Voici les cinq axes majeurs à activer pour construire un modèle robuste et fiable :
Créer un entrepôt virtuel « en mer » dans l’ERP
Il est indispensable de créer un entrepôt dédié pour le stock en transit maritime, afin de :
- Enregistrer précisément les quantités en propriété mais non réceptionnées.
- Valoriser le stock en transit pour une comptabilité plus fiable (impact direct sur le bilan et le calcul du BFR).
- Gérer des statuts dynamiques comme « embarqué », « en mer », « attendu au port », « en douane ».
Cet entrepôt virtuel doit être enrichi de dates d’embarquement réelles (ETD), temps de transit estimé, et dates d’arrivée prévues (ETA) pour :
- Mieux piloter l’approvisionnement,
- Prendre des décisions commerciales en fonction de la disponibilité prévisionnelle.
Sans cette visibilité, toute la supply chain devient aveugle pendant des semaines (en mer)
Cartographier et modéliser finement les Incoterms dans les flux croisés
Un ERP efficace doit pouvoir :
- Identifier clairement l’incoterm de l’achat fournisseur (FOB),
- Et celui de la vente client (POO, POE, ou MDP).
Cela signifie paramétrer chaque commande (vente et achat) pour :
- Définir précisément où se situe le transfert de risque et de propriété.
- Adapter les règles fiscales, de facturation et de suivi logistique.
Une cartographie fluide des incoterms est essentielle pour : - Éviter des écarts juridiques ou fiscaux,
- Harmoniser les flux physiques et financiers,
- Limiter les litiges avec les partenaires ou les administrations douanières.
Intégrer un module d’étiquetage d’expédition
Pour respecter les standards clients (GS1-128, UCC, QR code, étiquettes internes), deux solutions :
- Utiliser un Shipment Label Manager natif (SAP EWM, D365 SCM, etc.) pour générer et pousser automatiquement les étiquettes aux fournisseurs.
- Ou intégrer des outils spécialisés (Bartender, NiceLabel) via API, directement liés aux commandes d’expédition.
Pourquoi c’est stratégique ?
Parce qu’un étiquetage non conforme peut :
- Bloquer la marchandise à l’arrivée,
- Générer des coûts de rework élevés,
- Dégrader immédiatement la qualité de service perçue par le client.

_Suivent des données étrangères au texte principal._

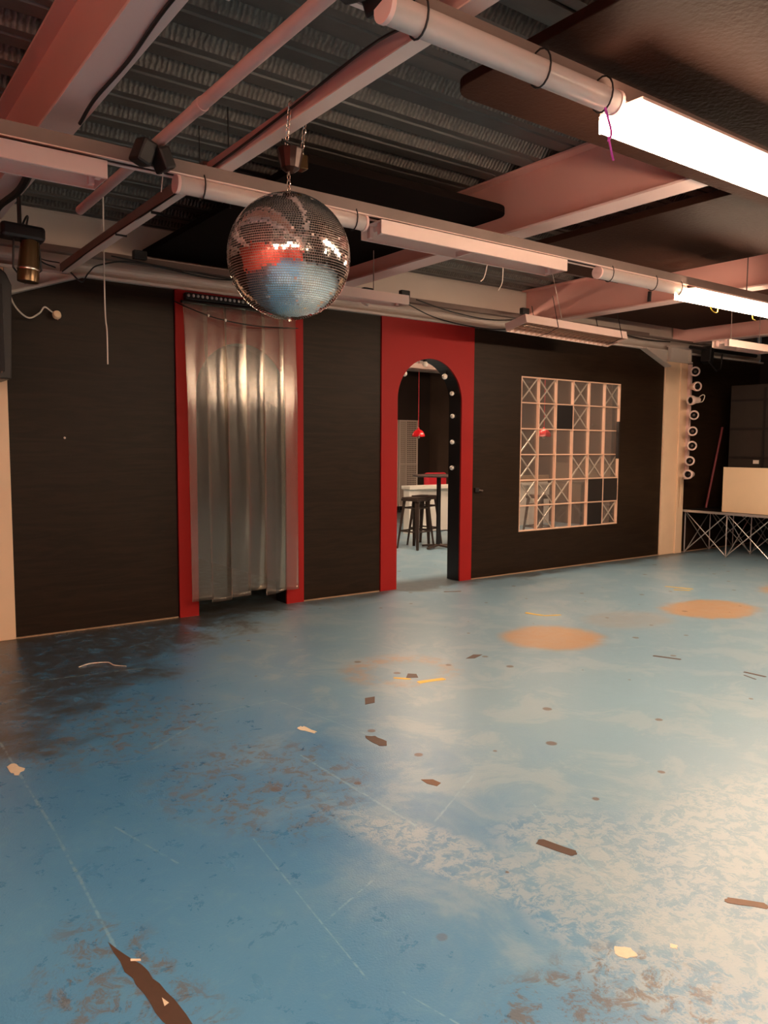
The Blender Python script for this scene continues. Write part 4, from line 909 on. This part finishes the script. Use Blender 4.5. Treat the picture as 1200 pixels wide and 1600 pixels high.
MB().box(5.99, 6.05, 6.425, 6.4495, 0.985, 1.035).build('latch_plate', M['cable'], t, bevel=0.003)
MB().tube([(6.05, 6.43, 1.01), (6.09, 6.41, 1.0)], 0.010, 8).build('knob', M['gunmetal'], t)
scrap('tape_strip', [(0.655, 2.29), (0.700, 2.16), (0.712, 2.09), (0.722, 1.98), (0.733, 1.86), (0.727, 1.74), (0.690, 1.74), (0.672, 1.88), (0.668, 2.02), (0.660, 2.13)], M['tape'], 'long torn strip of dark brown tape on the blue floor at the bottom left', 'tape', seed=1, bumpy=0.003)
scrap('tape_flake', [(0.698, 1.93), (0.712, 1.935), (0.704, 1.965)], M['paper'], 'small pale flake stuck on the long brown tape strip', 'flake', th=0.0025)
scrap('tape_flake', [(0.685, 2.165), (0.71, 2.15), (0.712, 2.158), (0.688, 2.175)], M['paper'], 'thin pale flake at the upper end of the long brown tape strip', 'flake', th=0.0025)
scrap('tape_scrap', [(2.535, 3.625), (2.60, 3.62), (2.665, 3.71), (2.60, 3.72)], M['tape'], 'square brown scrap below the yellow tape bits', 'tape')
scrap('tape_scrap', [(2.255, 3.22), (2.29, 3.19), (2.30, 3.10), (2.27, 3.05), (2.235, 3.07), (2.235, 3.15)], M['tape'], 'leaf shaped brown scrap in the middle of the floor', 'tape', seed=3, bumpy=.003)
scrap('tape_scrap', [(2.155, 2.64), (2.20, 2.61), (2.205, 2.56), (2.17, 2.545), (2.15, 2.59)], M['tape2'], 'small oval brown scrap beside the bright floor reflection', 'tape')
scrap('tape_scrap', strip((2.172, 1.955), (2.215, 1.80), 0.045), M['tape'], 'short straight brown tape strip right of centre near the front', 'tape', seed=4, bumpy=.001)
scrap('tape_scrap', strip((2.385, 1.32), (2.47, 1.215), 0.035), M['tape2'], 'pointed brown tape strip at the right edge near the front', 'tape', seed=5, bumpy=.002)
scrap('tape_scrap', [(3.68, 4.02), (3.74, 3.99), (3.85, 4.03), (3.80, 4.07)], M['tape'], 'small brown scrap right of the yellow tape bits', 'tape')
scrap('tape_scrap', strip((4.84, 3.30), (4.92, 3.12), 0.03), M['tape'], 'thin dark strip on the floor beyond the sandy spot at the right', 'tape')
scrap('tape_scrap', strip((4.99, 2.70), (5.0, 2.55), 0.025), M['tape'], 'thin dark strip at the far right of the floor', 'tape')
scrap('tape_scrap', strip((4.92, 2.66), (4.89, 2.56), 0.012), M['tape'], 'thinnest dark sliver beside the far right strip', 'tape')
scrap('tape_scrap', [(3.05, 3.90), (3.12, 3.86), (3.16, 3.93), (3.12, 3.97)], M['tape'], 'brown curl lying between the two yellow tape bits', 'tape')
scrap('yellow_tape', strip((2.985, 3.95), (3.06, 3.86), 0.03), M['yellow'], 'left yellow tape bit on the brown ring stain', 'tape', seed=6, bumpy=.003)
scrap('yellow_tape', strip((3.05, 3.78), (3.25, 3.74), 0.045), M['yellow'], 'right yellow tape bit on the brown ring stain', 'tape', seed=7, bumpy=.003)
scrap('yellow_tape', strip((5.16, 4.85), (5.20, 4.67), 0.04), M['yellow'], 'left arm of the yellow tape bits beyond the sandy spot', 'tape', seed=8, bumpy=.004)
scrap('yellow_tape', strip((5.20, 4.67), (5.36, 4.60), 0.03), M['yellow'], 'right arm of the yellow tape bits beyond the sandy spot', 'tape', seed=9, bumpy=.003)
scrap('yellow_tape', strip((7.40, 4.92), (7.50, 4.65), 0.04), M['yellow'], 'longer yellow tape bit on the floor before the stage', 'tape', seed=10, bumpy=.004)
scrap('yellow_tape', strip((7.30, 4.75), (7.40, 4.62), 0.03), M['yellow'], 'shorter yellow tape bit on the floor before the stage', 'tape', seed=11, bumpy=.004)
scrap('yellow_tape', strip((5.22, 6.05), (5.38, 5.96), 0.035), M['tape2'], 'tan tape bit on the floor in front of the open arch', 'tape', seed=12, bumpy=.003)
scrap('paper_scrap', strip((2.045, 3.53), (2.065, 3.41), 0.038), M['paper'], 'torn pale paper scrap on the floor left of centre', 'paper', seed=13, bumpy=.006)
scrap('paper_scrap', [(0.665, 3.87), (0.71, 3.90), (0.735, 3.80), (0.70, 3.74), (0.67, 3.78)], M['paper'], 'pale crumpled scrap at the left edge of the floor', 'paper', seed=14, bumpy=.006)
scrap('paper_scrap', [(1.86, 1.36), (1.885, 1.385), (1.92, 1.35), (1.905, 1.315), (1.87, 1.325)], M['paper'], 'small pale paper scrap near the bottom right', 'paper', seed=15, bumpy=.002)
scrap('paper_scrap', [(2.02, 1.28), (2.035, 1.29), (2.045, 1.275), (2.03, 1.265)], M['paper'], 'tiniest pale speck right of the bottom right paper scrap', 'paper', seed=16, bumpy=.001)
cord([(1.395, 5.36, 0.004), (1.48, 5.40, 0.004), (1.58, 5.35, 0.008), (1.60, 5.27, 0.004), (1.66, 5.20, 0.004)], 0.004, M['white_cord'], 'thin white wire lying on the dark floor in front of the left wall', 'floor_wire', 'wire')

Modéliser et contrôler les Packing Rules dans le workflow fournisseur
Les Packing Rules (nombre de pièces par carton, poids max par unité, pas de mélange de références) doivent être :
- Enregistrées comme des contraintes métier dans l’ERP.
- Contrôlées dynamiquement à la commande et à l’expédition.

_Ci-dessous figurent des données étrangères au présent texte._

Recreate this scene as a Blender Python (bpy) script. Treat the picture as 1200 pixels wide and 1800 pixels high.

- Validées automatiquement ou rejetées en cas de non-conformité.
Cela garantit :- Des réceptions rapides,
- Une conformité douanière facilitée,
- Une satisfaction client renforcée.
Ne pas contrôler les Packing Rules, c’est accepter des surcoûts logistiques et des risques de pénalités commerciales.
Réconcilier le flux logistique et le flux comptable
Enfin, il est essentiel de synchroniser les événements physiques et financiers :
- Poser des statuts intermédiaires clairs : « en transit », « réception virtuelle », « prêt à facturer », « livré client ».
- Créer des déclencheurs automatiques pour la facturation fournisseur et la facturation client, sans attendre un événement physique.
Un flux désynchronisé = des erreurs de trésorerie, des litiges financiers, et une perte de crédibilité.
Conclusion
Le Drop Shipment est bien plus qu’un simple flux logistique : C’est une révolution structurelle dans la manière de vendre, de piloter l’approvisionnement, et de gérer la relation client. C’est aussi une puissante opportunité pour les entreprises B2B afin de :
- Réduire les stocks immobilisés,
- Gagner en agilité,
- Étendre leur catalogue sans contrainte physique.
Mais c’est aussi une mécanique fine, exigeante, et truffée de pièges invisibles pour qui n’est pas préparé :
- Stock fantôme,
- Facturation bloquée,
- Conformité logistique dégradée,
- Relation client détériorée.
Les ERP modernes ne sont pas (encore) naturellement prêts pour tout orchestrer parfaitement. Il faut les étendre, les adapter intelligemment, et surtout avoir une compréhension opérationnelle pointue de toute la chaîne.
Ceux qui le font :
- Gagnent en fluidité,
- Sécurisent leur croissance,
- Fidélisent leurs clients.
Ceux qui y vont à la légère :
- Plongent dans un chaos silencieux,
- Subissent des ruptures invisibles,
- Et abîment leur image à long terme.